Bırak dağınık kalsın mı?
“Siyasette 24 saat uzundur” ile “Doğmamış çocuğa don biçilmez” özlü deyişleri aklımızdayken, içeriye ve dışarıya dönük iktidar manevralarını ve muhalefet cephesinden gelen dağınıklık görüntüsünü belli bir şablona oturtmak mümkün görünmüyor.
Bu tür gelişmeleri biz yalnızca seçim öncelerinde yaşamaya alışkınız.
İktidar cephesi saflarını sıkılaştırmaya yarayacak girişimlerde bulunurken muhalif cepheyi dağıtacak hamleler de yapar.
Yapar da, bunu ancak seçimlere beş kala yapar.
Üç yıl önceye taşımaz bu tür girişimleri.
Taşırsa, zamanı şaşırmış bu tarz-ı siyasetin getirisi olmayacağını bilir.
Aklıma, bir tek, “Acaba seçimin üç yıl sonra yapılması kararlaştırılmış iken, tarihin öne çekilmesi mi planlandı; çocuk doğmak üzere de onun için don biçilmeye mi başlandı; yoksa son 24 saate mi giriliyor?” gibi sorular geliyor.
Yanlış veya yanlışlığı bir süre sonra ortaya çıkacak politikalar, buna imkan vermeyecek bir zaman aralığına sıkıştırılarak, yani seçim tarihi erkene alınarak, iktidar lehine bir duruma getirilebilir.
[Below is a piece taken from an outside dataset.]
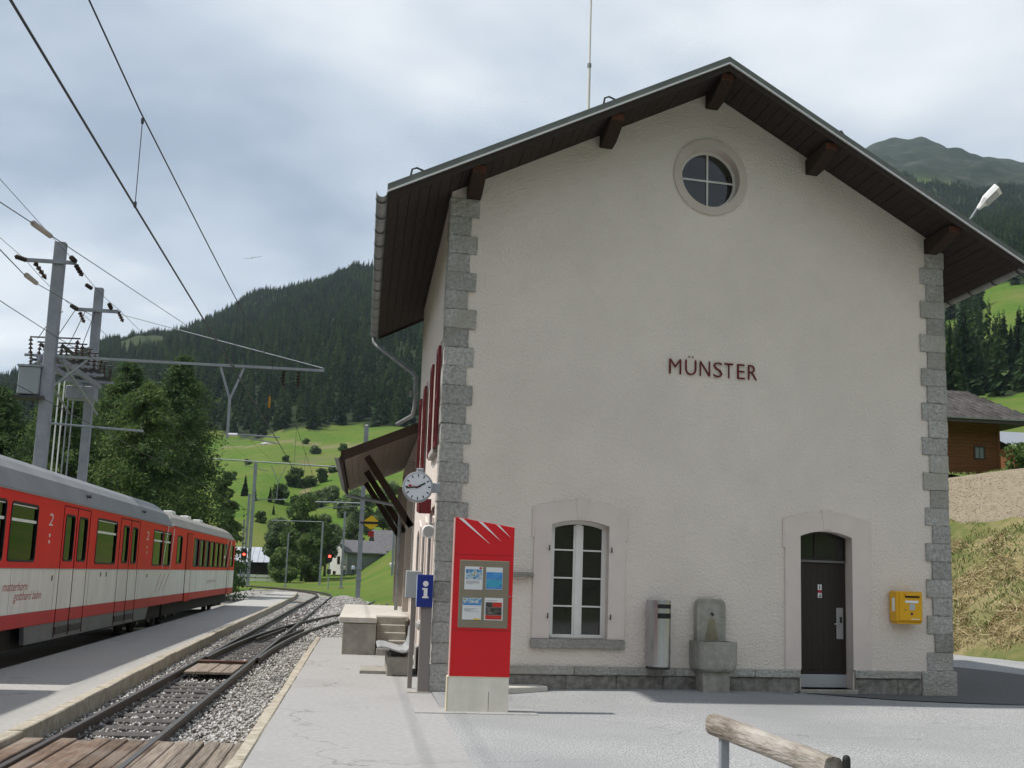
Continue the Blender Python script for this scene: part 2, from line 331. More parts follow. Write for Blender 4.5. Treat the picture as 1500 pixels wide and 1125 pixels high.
# ------------------------------------------------------------------ terrain
DS = np.array([0, 30, 60, 100, 150, 190, 260, 420, 700, 1100, 1600, 2200, 2800], float)
PROF = [(-180, [-.4, -.4, -.4, 0, 3, 8, 20, 60, 150, 320, 480, 600, 700]),
 (-90, [-.4, -.4, -.4, -.3, 0, 1, 3, 10, 40, 120, 250, 380, 450]),
 (-40, [-.4, -.4, -.4, -.3, 0, 1, 4, 16, 50, 110, 150, 180, 180]),
 (-22, [-.4, -.4, -.4, -.3, 0, 0.8, 10, 32, 75, 125, 120, 100, 80]),
 (-16.9, [-.4, -.4, -.4, -.3, 0, 0.8, 14, 38, 82, 143, 140, 100, 80]),
 (-13, [-.4, -.4, -.4, -.3, 0, 0.8, 15, 40, 95, 181, 175, 120, 80]),
 (-10.3, [-.4, -.4, -.4, -.3, 0, 0.8, 16, 42, 105, 199, 195, 150, 100]),
 (-8.2, [-.4, -.4, -.4, -.3, 0, 0.8, 17, 44, 115, 216, 210, 150, 100]),
 (-5, [-.4, -.4, -.4, -.3, 0, 0.8, 18, 46, 130, 244, 235, 200, 150]),
 (-2.8, [-.4, -.4, -.4, -.3, 0, 1, 17, 50, 140, 261, 255, 200, 150]),
 (-0.3, [-.4, -.4, -.4, -.2, 0.4, 2, 19, 53, 148, 276, 280, 250, 200]),
 (2.2, [-.4, -.4, -.3, 1.0, 4, 8, 23, 55, 155, 288, 300, 280, 250]),
 (6, [-.4, -.4, -.2, 1.5, 6, 10, 26, 58, 160, 300, 380, 380, 350]),
 (12, [-.4, -.4, 0, 3, 8, 14, 30, 62, 170, 330, 450, 540, 500]),
 (22, [-.4, -.4, 2, 8, 16, 25, 42, 85, 190, 340, 560, 800, 700]),
 (24.5, [-.4, -.4, 4, 12, 20, 28, 43, 88, 190, 345, 570, 821, 700]),
 (26.6, [-.4, -.4, 5, 13, 22, 30, 43, 88, 190, 345, 575, 824, 700]),
 (29, [-.4, -.4, 5, 13, 22, 30, 43, 92, 190, 340, 555, 788, 700]),
 (31, [-.4, -.4, 5, 13, 22, 30, 44, 95, 190, 335, 540, 762, 680]),
 (45, [-.4, -.4, 5, 14, 22, 30, 45, 95, 190, 320, 500, 650, 600]),
 (90, [-.4, -.4, 3, 8, 15, 22, 35, 70, 140, 260, 400, 520, 500]),
 (180, [-.4, -.4, -.4, 0, 3, 8, 20, 60, 150, 320, 480, 600, 700])]
PA = np.array([p[0] for p in PROF], float); PZ = np.array([p[1] for p in PROF], float)
PZ = np.insert(PZ, 8, PZ[:, 7]*.643+PZ[:, 8]*.357, axis=1); DS = np.insert(DS, 8, 520.0)
_rt = (PA > 20) & (PA < 50); PZ[_rt, 8] = 134; PZ[_rt, 9] = 200; PZ[_rt, 2] = -.4
_lf = (PA > -24) & (PA < 14); PZ[_lf, 10] += 11; PZ[_lf, 9] += 4
def terrain_z(az, d):
    az = np.asarray(az, float); d = np.asarray(d, float)
    i = np.clip(np.searchsorted(PA, az)-1, 0, len(PA)-2); t = (az-PA[i])/(PA[i+1]-PA[i])
    j = np.clip(np.searchsorted(DS, d)-1, 0, len(DS)-2); s = np.clip((d-DS[j])/(DS[j+1]-DS[j]), 0, 1)
    f = lambda I: PZ[I, j]*(1-s)+PZ[I, j+1]*s
    z = f(i)*(1-t)+f(i+1)*t
    amp = np.clip((d-150)/600, 0, 1)
    far = np.clip((d-700)/900, 0, 1)
    return z+amp*(3*np.sin(az*.55+d*.009)+2*np.sin(az*1.3-d*.015)+1.2*np.sin(d*.035+az*.8))+far*(4*np.sin(az*1.1+d*.008)+3*np.sin(az*2.7-d*.013)+1.5*np.sin(az*6.1+d*.019))
def tpos(az, d):
    a = np.radians(az); return np.stack([CAM.x+np.sin(a)*d, CAM.y+np.cos(a)*d, terrain_z(az, d)], -1)
def tz_xy(x, y):
    dx, dy = x-CAM.x, y-CAM.y; return float(terrain_z(math.degrees(math.atan2(dx, dy)), math.hypot(dx, dy)))
def wob(az, d): return np.sin(az*.9+d*.004)+.6*np.sin(az*2.1-d*.006)+.25*np.sin(az*4.7+d*.01)
def forest_mask(az, d):
    az = np.asarray(az, float); d = np.asarray(d, float); w = wob(az, d)
    left = (az < 14) & (d > 412+9*w-5*np.clip(az, -3, 4)) & (d < 1300)
    left &= ~((np.abs(az+10.8) < 1.1) & (np.abs(d-960) < 90)) & ~((np.abs(az+14.6) < 2.0+.2*w) & (d > 1010))
    rt = (az >= 14) & (d > 225+16*w) & (d < 1330+40*w)
    rt &= ~((az > 28.85+.2*w) & (d > 300) & (d < 488+12*w)) & ~((az < 28.0+.2*w) & (d > 290) & (d < 430+10*w) & (az > 24))
    rt |= (az > 24) & (az < 28) & (np.sin(az*9.7+d*.11)+np.sin(az*4.3-d*.07) > 1.35) & (d > 300) & (d < 520)
    return left | rt
azs = np.concatenate([np.arange(-180, -30, 3.0), np.arange(-30, 40, 0.2), np.arange(40, 180.1, 3.0)])
dd = np.concatenate([[0.5, 15, 30, 45, 60, 75, 90, 105, 120, 135, 150, 165], np.linspace(180, 1300, 130), np.linspace(1340, 2800, 30)])
AZ, DD = np.meshgrid(azs, dd, indexing='ij'); TV = tpos(AZ, DD).reshape(-1, 3)
na, nd_ = AZ.shape; ii, jj = np.meshgrid(np.arange(na-1), np.arange(nd_-1), indexing='ij')
TF = np.stack([ii*nd_+jj, (ii+1)*nd_+jj, (ii+1)*nd_+jj+1, ii*nd_+jj+1], -1).reshape(-1, 4)
def terrain_mat():
    m = bpy.data.materials.new('meadow_and_forest_floor'); m.use_nodes = True; t = m.node_tree; b = t.nodes['Principled BSDF']; b.inputs['Roughness'].default_value = 1; b.inputs['Specular IOR Level'].default_value = 0.1
    g = t.nodes.new('ShaderNodeNewGeometry'); at = t.nodes.new('ShaderNodeAttribute'); at.attribute_name = 'forest'; hi = t.nodes.new('ShaderNodeAttribute'); hi.attribute_name = 'alpine'
    def noise(sc, d=6, r=.6):
        n = t.nodes.new('ShaderNodeTexNoise'); n.inputs['Scale'].default_value = sc; n.inputs['Detail'].default_value = d; n.inputs['Roughness'].default_value = r; lk(t, g.outputs['Position'], n.inputs['Vector']); return n.outputs['Fac']
    def ramp(f, *st):
        r = t.nodes.new('ShaderNodeValToRGB'); e = r.color_ramp.elements
        while len(e) < len(st): e.new(.5)
        for k, (p, c) in enumerate(st): e[k].position = p; e[k].color = (*c, 1)
        lk(t, f, r.inputs[0]); return r.outputs[0]
    def mix(f, a, b_):
        x = t.nodes.new('ShaderNodeMixRGB'); lk(t, f, x.inputs[0])
        for k, v in ((1, a), (2, b_)):
            if isinstance(v, tuple): x.inputs[k].default_value = (*v, 1)
            else: lk(t, v, x.inputs[k])
        return x.outputs[0]
    meadow = mix(ramp(noise(.035), (.40, (0, 0, 0)), (.66, (1, 1, 1))), ramp(noise(.5, 8, .7), (.3, (.048, .100, .012)), (.7, (.088, .152, .022))), (.125, .140, .036))
    meadow = mix(ramp(noise(.016, 4), (.60, (0, 0, 0)), (.70, (1, 1, 1))), meadow, (.15, .128, .070))
    alp = ramp(noise(.02, 9, .72), (.38, (.009, .018, .009)), (.52, (.018, .029, .014)), (.66, (.055, .058, .05)))
    pt = t.nodes.new('ShaderNodeAttribute'); pt.attribute_name = 'path'; meadow = mix(pt.outputs['Fac'], meadow, (.19, .16, .095))
    c = mix(at.outputs['Fac'], meadow, (.022, .034, .014)); c = mix(hi.outputs['Fac'], c, alp)
    lk(t, c, b.inputs['Base Color']); return m
terr = link('terrain', tris_mesh('terrain', TV, TF, terrain_mat())); tag(terr, 'grassy valley floor rising to green mountain slopes', kind='structure')
fm = forest_mask(AZ, DD).astype(np.float32)
fm = np.where(((AZ < -40) | (AZ > 42)) & (DD > 24), np.clip(.78+.2*wob(AZ*.3, DD), .4, 1), fm).reshape(-1).astype(np.float32)
a_ = terr.data.attributes.new('forest', 'FLOAT', 'POINT'); a_.data.foreach_set('value', fm)
hp = np.clip((DD-1260)/90, 0, 1)*np.where(AZ > 12, 1, 0); hp = np.maximum(hp, np.where(((np.abs(AZ+14.6) < 2.4) & (DD > 1000)) | ((np.abs(AZ+10.8) < 1.5) & (DD > 820) & (DD < 1100)), .8, 0)).reshape(-1).astype(np.float32)
pth = ((np.abs(DD-(262+(AZ+3.2)*24)) < 5) & (AZ > -3.2) & (AZ < 6)) | ((np.abs(DD-(372-(AZ+3)*7)) < 4.5) & (AZ > -7) & (AZ < 0))
a_ = terr.data.attributes.new('path', 'FLOAT', 'POINT'); a_.data.foreach_set('value', (pth*.7).reshape(-1).astype(np.float32))
a_ = terr.data.attributes.new('alpine', 'FLOAT', 'POINT'); a_.data.foreach_set('value', hp)
terr.data.polygons.foreach_set('use_smooth', [True]*len(terr.data.polygons))

# ------------------------------------------------------------------ forecourt, platforms, ballast
def sheet(name, xs, ys, zf, m, drop=0.3, label=None):
    xs = np.asarray(xs, float); ys = np.asarray(ys, float); X, Y = np.meshgrid(xs, ys, indexing='ij'); Z = zf(X, Y)
    V = np.stack([X, Y, Z], -1).reshape(-1, 3); a, b = X.shape; i, j = np.meshgrid(np.arange(a-1), np.arange(b-1), indexing='ij')
    F = np.stack([i*b+j, (i+1)*b+j, (i+1)*b+j+1, i*b+j+1], -1).reshape(-1, 4)
    o = link(name, tris_mesh(name, V, F, m)); o.data.polygons.foreach_set('use_smooth', [True]*len(o.data.polygons)); return tag(o, label, kind='structure')
def gz(x, y):
    w = y-BSH*x                                              # metres in front of the gable
    return .085*np.exp(-((x-3.6)/2.6)**2)*np.exp(-((w)/1.6)**2)+.006*np.sin(x*1.3+y*.7)*np.clip((x-1)/2, 0, 1)
sheet('forecourt', np.concatenate([np.linspace(0.0, 10, 41), np.linspace(10.5, 20, 20)]), np.linspace(-26, 32, 117), gz, asphalt, label='pale grey asphalt forecourt of the station')
sheet('station_platform', np.linspace(-2.105, 0.0, 9), np.linspace(-26, 14, 81), lambda x, y: 0*x, asphalt2, label='smooth pale platform beside the track')
# new asphalt patch cut to the station's shadow edge, that shade painted into its colour
q = MB(); rp = [(5.4, .95, .0), (6.6, .55, 0), (7.5, .2, 0), (9.2, -.05, 0), (11.5, -.12, 0), (13.3, -.15, 0), (13.7, 3, 0), (13.2, 7.5, 0), (12.2, 10.5, 0), (9.2, 11, 0), (9.05, 1.25, 0)]
q.add([(x, y, float(gz(np.float64(x), np.float64(y)))+.012) for x, y, _ in rp], [tuple(range(len(rp)))])
tag(q.build('road', asphaltd), 'patch of new asphalt with the station shadow painted in, beside the right wall', kind='structure')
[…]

Hazır yeni partiler de kendilerini tanıtabilecek imkanı tam bulamamışken…
Korona tehdidi devam ediyorken…
“Trump’sız bir dünya” ve onun Türkiye için bilinmezlikleri ile tanışılmamışken…
İktidar kalemleri, “Seçim erkene alınmayacak” diye yazıyor olsalar da, beliren bütün alametler farklı yöne işaret ediyor.
Ne diyeyim? Belki de Süleyman Demirel’in özdeyişe dönüşen tespitleri doğru değildir ve seçim zamanında yapılacaktır.
O zaman “Siyasiler şaka yapmayı da seviyormuş” diyeceğim.